Kamala Harris didn’t just lose her 2024 run for president. She left behind a flaming wreck of a campaign, a $20.5 million debt crater, and a Democratic National Committee desperate enough to cut a backroom deal to make the mess disappear. According to a report quietly dropped by the New York Times, Harris and the DNC struck a secret “handshake deal” to cover her campaign’s unpaid bills—without telling the small-dollar donors footing the bill.
This wasn’t a bailout. It was a shell game.
The arrangement worked like this: the DNC absorbed Harris’s campaign debt, allowing her to claim—technically—that she ended her failed run debt-free. In return, she agreed to raise the money to “make the party whole.” Translation: Harris would hit up donors under the guise of funding the next election fight, while quietly using their cash to pay off the ghosts of 2024.

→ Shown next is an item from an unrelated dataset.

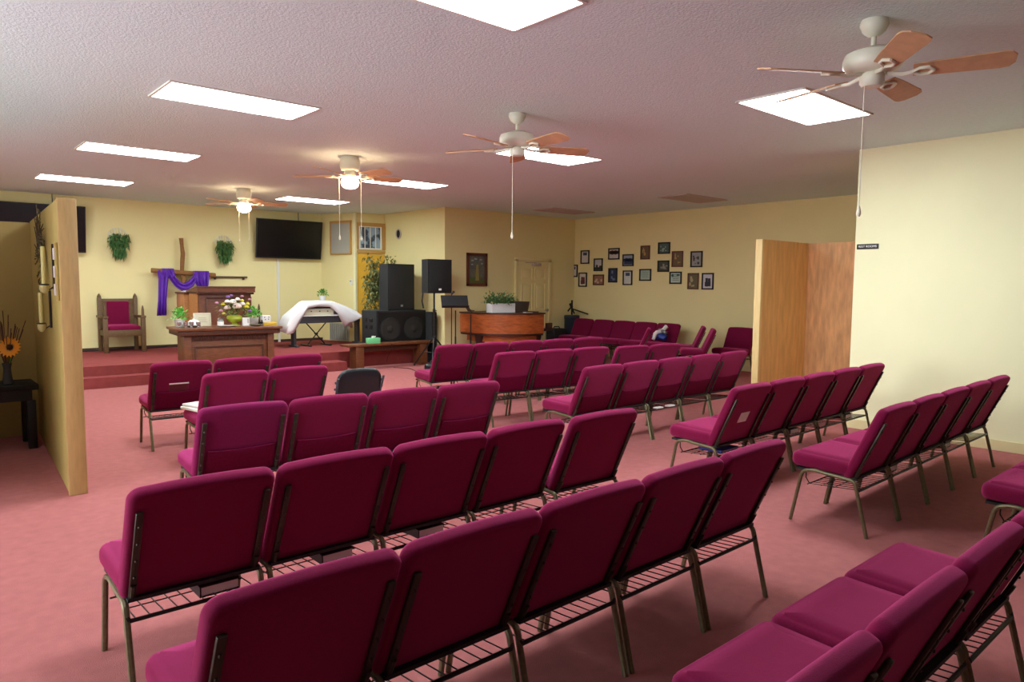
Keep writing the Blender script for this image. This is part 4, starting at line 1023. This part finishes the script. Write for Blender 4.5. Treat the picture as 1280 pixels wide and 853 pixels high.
# ------------------------------------------------------------------ photographs on the picture wall
PW = [(10.928, 2.175, .259, .3), (11.27, 1.87, .244, .278), (10.986, 1.671, .253, .319), (10.528, 1.997, .257, .279), (10.514, 1.667, .315, .233), (10.085, 2.225, .312, .245),
      (10.104, 1.765, .25, .311), (9.691, 2.081, .297, .251), (9.696, 1.712, .254, .308), (9.243, 2.229, .238, .284), (9.23, 1.77, .303, .244), (8.771, 2.305, .294, .232),
      (8.779, 1.943, .283, .228), (8.443, 2.079, .264, .312), (8.475, 1.709, .286, .242), (8.001, 2.067, .268, .309), (8.064, 1.643, .251, .314), (7.737, 1.642, .259, .315)]
INFO = [('tall dark framed page, upper left of the photo wall', 'page'), ('leftmost small dark framed page on the photo wall', 'page'), ('dark framed photo with red centre, lowest at the left', 'matred'), ('dark framed tall photo of pale sky over trees, left group', 'sky'),
        ('brown framed sepia photo, lower left group', 'sepia'), ('wide dark framed group photo over a white caption, upper row', 'group'), ('framed dark blue photo in the lower row', 'blue'), ('wide framed bluish group photo, second row', 'bluegroup'),
        ('tall framed page with a small photo on top, lower row', 'page'), ('brown framed tall photo, upper middle of the wall', 'brown'), ('wide framed pale green certificate, lower middle', 'cert'), ('wide framed dark green photo, highest on the wall', 'green'),
        ('wide framed dark photo under the highest green one', 'darkg'), ('tall dark framed photo of a brown doorway, right of centre', 'brown'), ('wide framed pale certificate with dark seal, right of centre', 'cert2'), ('tall black framed snowy landscape photo, upper right', 'snow'),
        ('tall brown framed landscape photo, lower right', 'olive'), ('rightmost framed portrait of two dark figures in white mat', 'matdark')]
PC = {'page': (206, 208, 204), 'matred': (214, 210, 200), 'sky': (188, 190, 196), 'sepia': (150, 110, 84), 'group': (196, 190, 186), 'blue': (36, 50, 86), 'bluegroup': (150, 160, 176), 'brown': (104, 84, 56), 'cert': (168, 186, 170),
      'green': (70, 92, 84), 'darkg': (62, 70, 58), 'cert2': (184, 204, 188), 'snow': (150, 152, 146), 'olive': (98, 92, 56), 'matdark': (200, 200, 204)}
INK = {'page': (60, 70, 96), 'matred': (104, 40, 44), 'sky': (44, 50, 44), 'sepia': (206, 180, 160), 'group': (60, 34, 34), 'blue': (110, 126, 150), 'bluegroup': (50, 62, 92), 'brown': (170, 140, 80), 'cert': (120, 140, 126), 'green': (150, 164, 160),
       'darkg': (140, 140, 124), 'cert2': (60, 92, 84), 'snow': (60, 64, 58), 'olive': (170, 160, 116), 'matdark': (30, 32, 44)}
def flat(b, cy, cz, sy, sz, off): b.box((-off, cy, cz), (.003, sy, sz))
for (y, z, w_, h_), (lab, k) in zip(PW, INFO):
    t = thing('picture_frame', lab, 'picture', (XP, y, z), 0, 'framed photographs on the far wall')
    fw_ = .026
    b = MB()
    for (cy, cz, sy, sz) in ((0, h_ / 2 - fw_ / 2, w_, fw_), (0, -h_ / 2 + fw_ / 2, w_, fw_), (-w_ / 2 + fw_ / 2, 0, fw_, h_), (w_ / 2 - fw_ / 2, 0, fw_, h_)): b.box((-.012, cy, cz), (.024, sy, sz), bev=.004)
    b.build('frame', m_redwood if k in ('sepia', 'brown', 'olive') else m_dark, t)
    b = MB(); flat(b, 0, 0, w_ - .03, h_ - .03, .006); b.build('print', mat('print ' + k, PC[k], .5), t, smooth=False)
    ink = mat('print ink ' + k, INK[k], .5); b = MB()
    iw, ih = w_ - 2 * fw_, h_ - 2 * fw_
    if k == 'page':
        flat(b, 0, ih * .28, iw * .55, ih * .26, .0085)
    elif k in ('matred', 'matdark'):
        flat(b, iw * .12, -.02, iw * .26, ih * .62, .0085); flat(b, -iw * .16, -.02, iw * .26, ih * .58, .0085); flat(b, 0, -ih * .2, iw * .62, ih * .3, .0084)
    elif k == 'sky':
        flat(b, 0, -ih * .36, iw, ih * .26, .0085); flat(b, iw * .2, -ih * .15, iw * .25, ih * .3, .0086); flat(b, -iw * .3, -ih * .18, iw * .3, ih * .2, .0086)
    elif k in ('group', 'bluegroup'):
        for q in range(5): b.tube([(-.0086, -iw * .36 + iw * .18 * q, ih * (.0 if k == 'bluegroup' else .15)), (-.0090, -iw * .36 + iw * .18 * q, ih * (.0 if k == 'bluegroup' else .15))], ih * (.2 + .05 * (q % 2)), 10)
        if k == 'bluegroup': flat(b, 0, -ih * .3, iw * .9, ih * .3, .0085)
    elif k in ('cert', 'cert2'):
        for q in range(5): flat(b, 0, ih * (.32 - .14 * q), iw * (.7 - .1 * (q % 2)), .008, .0085)
        if k == 'cert2': b.tube([(-.0086, iw * .32, ih * .25), (-.0090, iw * .32, ih * .25)], ih * .16, 12); flat(b, -iw * .25, ih * .3, iw * .3, ih * .18, .0086)
    else:
        rr = random.Random(k + lab)
        for q in range(7): b.tube([(-.0086, rr.uniform(-.38, .38) * iw, rr.uniform(-.38, .3) * ih), (-.0091, 0, 0)], 0, 4) if 0 else flat(b, rr.uniform(-.36, .36) * iw, rr.uniform(-.36, .3) * ih, iw * rr.uniform(.08, .24), ih * rr.uniform(.06, .3), .0085 + .0003 * q)
    b.build('printed_image', ink, t, smooth=False)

The scam was simple, if not exactly elegant. Nearly 100 fundraising emails went out in Harris’s name this year, all begging for money to “defeat Trump,” “defend democracy,” and “win the future.” Nowhere did they mention the real purpose: bailing out Kamala’s burned-out, billion-dollar disaster of a campaign.
It’s a bait-and-switch aimed squarely at the party’s true believers—the small donors who think they’re buying yard signs and voter outreach, not settling old debts from a candidate who couldn’t survive the primaries.

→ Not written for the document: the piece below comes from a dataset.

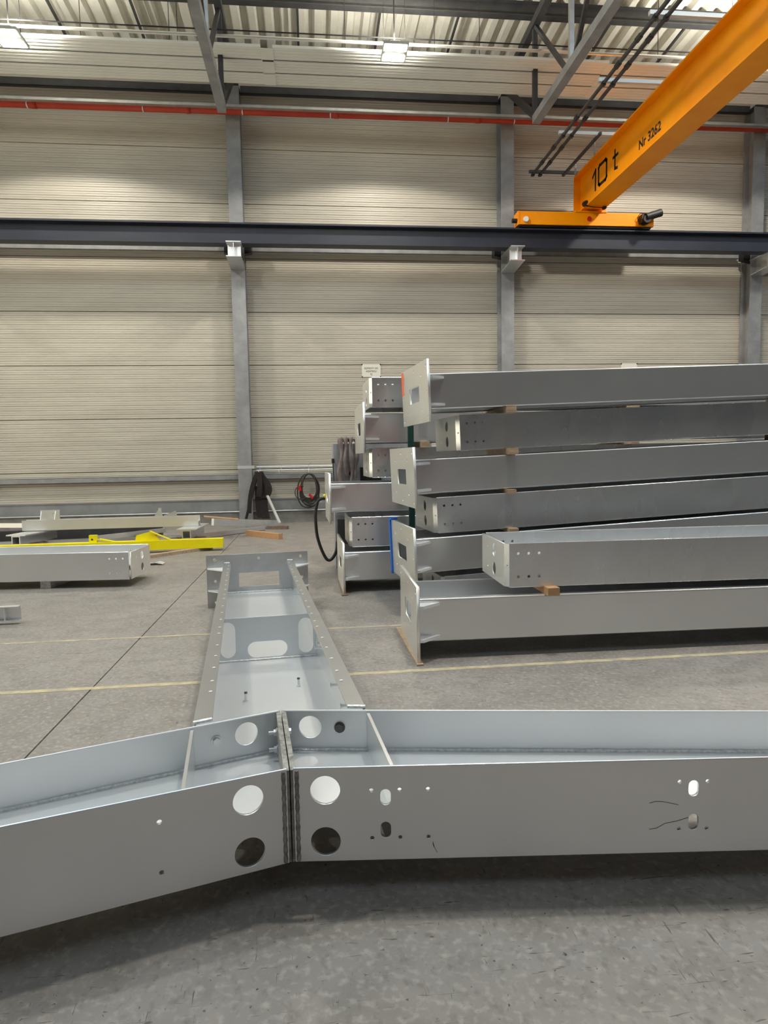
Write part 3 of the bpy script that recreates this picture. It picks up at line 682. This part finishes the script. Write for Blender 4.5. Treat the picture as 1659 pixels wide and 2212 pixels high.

Strategically, Harris is trying to salvage more than just her finances. She’s propping up her political relevance. After being humiliated by Trump and pushed out of the race early, she’s clinging to the DNC as her last institutional lifeline. Paying off her debt through party fundraising keeps her looking viable, keeps her name in the inbox, and keeps her on the inside track for whatever scraps of influence are left in the post-2024 Democratic wasteland.
The DNC, meanwhile, is playing a dangerous game. Its cash-on-hand has dropped from $22.1 million at the start of the year to just $13.9 million by August. That’s a slide the party tried to mask with rosy talk of “record grassroots fundraising.” But now we know why the math didn’t add up: they weren’t building for 2026—they were plugging the hole Harris left behind.
It’s a sign of just how bad things are inside the Democratic machine. The DNC is so hollowed out they’re funneling resources into covering for failed candidates just to keep the illusion of party unity alive. Behind the curtain, they’re shaking the tin can and considering lines of credit just to keep the lights on.
Compare that to the Republican National Committee, which entered August with a healthy $84.3 million war chest. Trump’s return to power has energized the GOP base, and the RNC has turned that momentum into cash. Meanwhile, the Democrats are stuck cleaning up the mess of a campaign that burned through $1.5 billion in just 15 weeks and produced nothing but a loss.
Harris’s team naturally tried to put a bow on the whole thing. Her senior adviser called her “committed to building a strong, resilient Democratic Party.” In reality, she’s just trying to pay off the credit card without admitting she maxed it out in the first place.
Even campaign finance watchdogs, usually eager to pounce on GOP infractions, are downplaying the whole affair. One expert called it “not completely forthright,” but shrugged it off as just another exploitative campaign tactic. Translation: business as usual.
This wasn’t just about money. It was about optics, control, and survival. Harris gets to pretend she exited gracefully. The DNC gets to paper over its financial rot. And the donors? They get played.
What’s most revealing is how little outrage this triggered in Democratic circles. No resignations. No apologies. Just more spin, more emails, and more of the same. The Democratic establishment isn’t reforming. It’s retrenching—circling the wagons around the same insiders who led them off the cliff.
In the end, this deal wasn’t about helping Harris. It was about protecting the facade. And if a few million grassroots donors have to be misled to keep the machine running, well—that’s just politics.